Australian Open 2018
Sto di nuovo parlando con Cilic, forse sono addirittura la stessa pallina, sarò quella dell’ultimo Slam, ma ancora non lo so. Non lo sa Cilic, non lo sa Federer. La partita è diversa da Wimbledon dell’anno scorso e noi palline ce la godiamo. Nel secondo set, vinto poi da Cilic, voliamo altissime su due suoi smash e non ci crediamo quando Federer – letteralmente in volo – li prende entrambi, pare quasi che arrivi con la racchetta al punto più alto delle tribune. Siamo state privilegiate, abbiamo visto Roger volare. La partita è bellissima e si viaggia fino al quinto set, Cilic ha dato tutto, Federer invece pare farsi sempre più leggero, è senza peso, la faccia si distende e allarga le braccia quando il suo avversario spedisce in rete una risposta di rovescio. È finita, sono davvero io l’ultima pallina dell’ultimo Slam vinto da Roger Federer.

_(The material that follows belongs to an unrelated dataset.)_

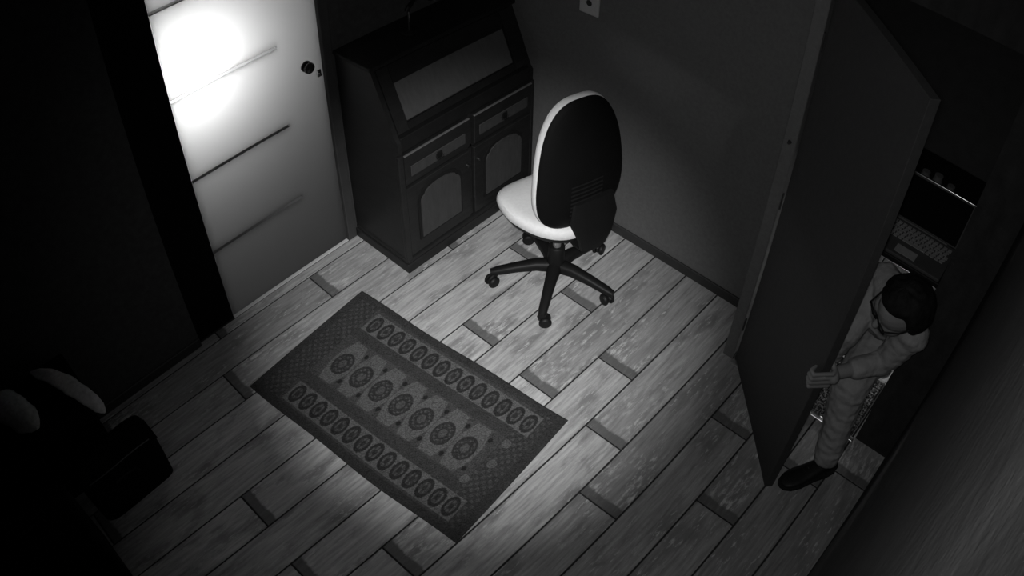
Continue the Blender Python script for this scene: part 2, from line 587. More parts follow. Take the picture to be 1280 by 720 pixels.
obj('plinth', boxes(((-HW - 0.012, FY - 0.012, 0.0), (HW + 0.012, 0.212, 0.060)), bevel=0.004), 'wood', bu)
obj('base_moulding', boxes(((-HW - 0.006, FY - 0.008, 0.060), (HW + 0.006, 0.212, 0.082)), bevel=0.007, seg=2), 'wood', bu)
for s in (-1, 1):
    c = s * 0.228
    dr = obj('drawer', boxes(((c - 0.212, FY - 0.014, 0.566), (c + 0.212, FY + 0.02, 0.738)), bevel=0.003), 'wood', bu)
    obj('drawer_highlight', boxes(((c - 0.211, FY - 0.0165, 0.734), (c + 0.211, FY - 0.004, 0.741)), bevel=0.002), 'edge_highlight', dr)  # pale strip paints the highlight along the drawer's top edge
    obj('drawer_panel', boxes(((c - 0.178, FY - 0.018, 0.606), (c + 0.178, FY - 0.013, 0.668)), bevel=0.002), 'wood_inset', dr)
    bm = boxes(((c - 0.020, FY - 0.024, 0.616), (c + 0.020, FY - 0.016, 0.660)), bevel=0.004)
    add_tube(bm, [(c - 0.022, FY - 0.024, 0.640), (c - 0.018, FY - 0.034, 0.624), (c + 0.018, FY - 0.034, 0.624), (c + 0.022, FY - 0.024, 0.640)], 0.004, 8)
    obj('pull', bm, 'black_plastic', dr)
    # door with raised arched panel
    do = obj('cabinet_door', boxes(((c - 0.212, FY - 0.010, 0.106), (c + 0.212, FY + 0.012, 0.540)), bevel=0.003), 'wood', bu)

    def arch(w, z0, z1, zs, cut):
        pts = [(c - w, z0), (c + w, z0), (c + w, zs)]
        pts += [(c + w - cut * (1 - math.cos(a)), zs + (z1 - zs) * 0.55 * math.sin(a)) for a in (0.5, 1.0, 1.5)]
        for i in range(9):
            a = math.pi * i / 8
            pts.append((c + (w - cut) * math.cos(a), zs + (z1 - zs) * (0.60 + 0.40 * math.sin(a))))
        pts += [(c - w + cut * (1 - math.cos(a)), zs + (z1 - zs) * 0.55 * math.sin(a)) for a in (1.5, 1.0, 0.5)]
        pts.append((c - w, zs))
        return pts
    fr = bmesh.new()
    add_prism(fr, arch(0.150, 0.176, 0.508, 0.415, 0.03), FY - 0.0135, FY - 0.009, 'XZ')
    obj('panel_recess', fr, 'wood_top', do)
    pn = bmesh.new()
    add_prism(pn, arch(0.134, 0.192, 0.492, 0.405, 0.03), FY - 0.020, FY - 0.013, 'XZ')
    obj('door_panel', pn, 'wood_inset', do)
    bm = bmesh.new()
    add_lathe(bm, [(0.002, -0.022), (0.009, -0.020), (0.010, -0.014), (0.005, -0.008), (0.007, 0.0)], 14, 'Y', (c - s * 0.19, FY - 0.010, 0.46))
    obj('door_knob', bm, 'brass', do, smooth=True)
for s in (-1, 1):
    bm = bmesh.new()
    x = s * (HW - 0.004)
    add_box(bm, (x - 0.017, FY - 0.012, 0.085), (x + 0.017 - (0.012 if s > 0 else 0), FY + 0.01, 0.748), 0.005, 2)
    obj('corner_post', bm, 'wood', bu)

# desk lamp on the bureau
dl = thing('desk_lamp', 'small desk lamp with a chrome post standing on the dark bureau', 'lamp', (2.225, 2.680, 1.1725))
bm = bmesh.new()
add_lathe(bm, [(0.050, 0.0), (0.052, 0.006), (0.046, 0.012), (0.012, 0.016)], 24)
obj('base', bm, 'black_plastic', dl, smooth=True)
bm = bmesh.new()
add_tube(bm, [(0, 0, 0.012), (0, 0, 0.115)], 0.006, 10)
obj('post', bm, 'chrome', dl)
bm = bmesh.new()
add_tube(bm, [(-0.01, 0, 0.115), (0.0, 0, 0.13), (0.06, 0.02, 0.15), (0.16, 0.02, 0.135)], [0.010, 0.012, 0.010, 0.009], 10)
obj('arm', bm, 'black_plastic', dl)
bm = bmesh.new()
add_lathe(bm, [(0.012, 0.0), (0.026, -0.014), (0.042, -0.045), (0.040, -0.045), (0.022, -0.012)], 20, 'Z', (0.185, 0.02, 0.155))
obj('shade', bm, 'black_plastic', dl, smooth=True)
bm = bmesh.new()
add_lathe(bm, [(0.010, 0.0), (0.012, 0.010), (0.006, 0.014)], 14, 'Z', (0.185, 0.02, 0.155))
obj('cap', bm, 'chrome', dl)

# ------------------------------------------------------------------ swivel chair
CH = thing('swivel_chair', 'black-backed swivel chair with a pale seat on a five-star castor base', 'chair', (2.345, 1.819, 0), math.radians(75.34 - 90))
rot0 = math.radians(90 - 75.34)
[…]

John McPhee scrive di Graebner che riferendosi ad Ashe disse: «Quando comincia a chiudere gli occhi non sai mai cosa tirerà fuori». Federer non ha mai chiuso gli occhi, ha cambiato espressione solo a fine partita, eppure ogni avversario ha saputo di giocare contro lo straordinario. Ogni avversario non ha capito e mai capirà, nemmeno a posteriori «cosa tirerà fuori». Abbiamo visto giocare Federer per più di vent’anni, eppure non sapremmo dire quale sia stato il suo colpo più bello, quello impossibile. Sappiamo invece che ha portato la bellezza alla portata del nostro occhio, abbiamo visto palline compiere traiettorie impensabili, lo abbiamo visto rimanere sospeso in aria un attimo in più prima di colpire, arrivare in punti del campo che nemmeno le telecamere credevamo coprissero. Lo abbiamo visto galleggiare, sospeso a qualche centimetro da terra, che le sue scarpe pareva non toccassero. Abbiamo visto la racchetta diventare estensione del braccio, abbiamo visto il suo diritto che, fatte le debite proporzioni, vale un Van Gogh. Abbiamo aspettato che accadesse ed è accaduto.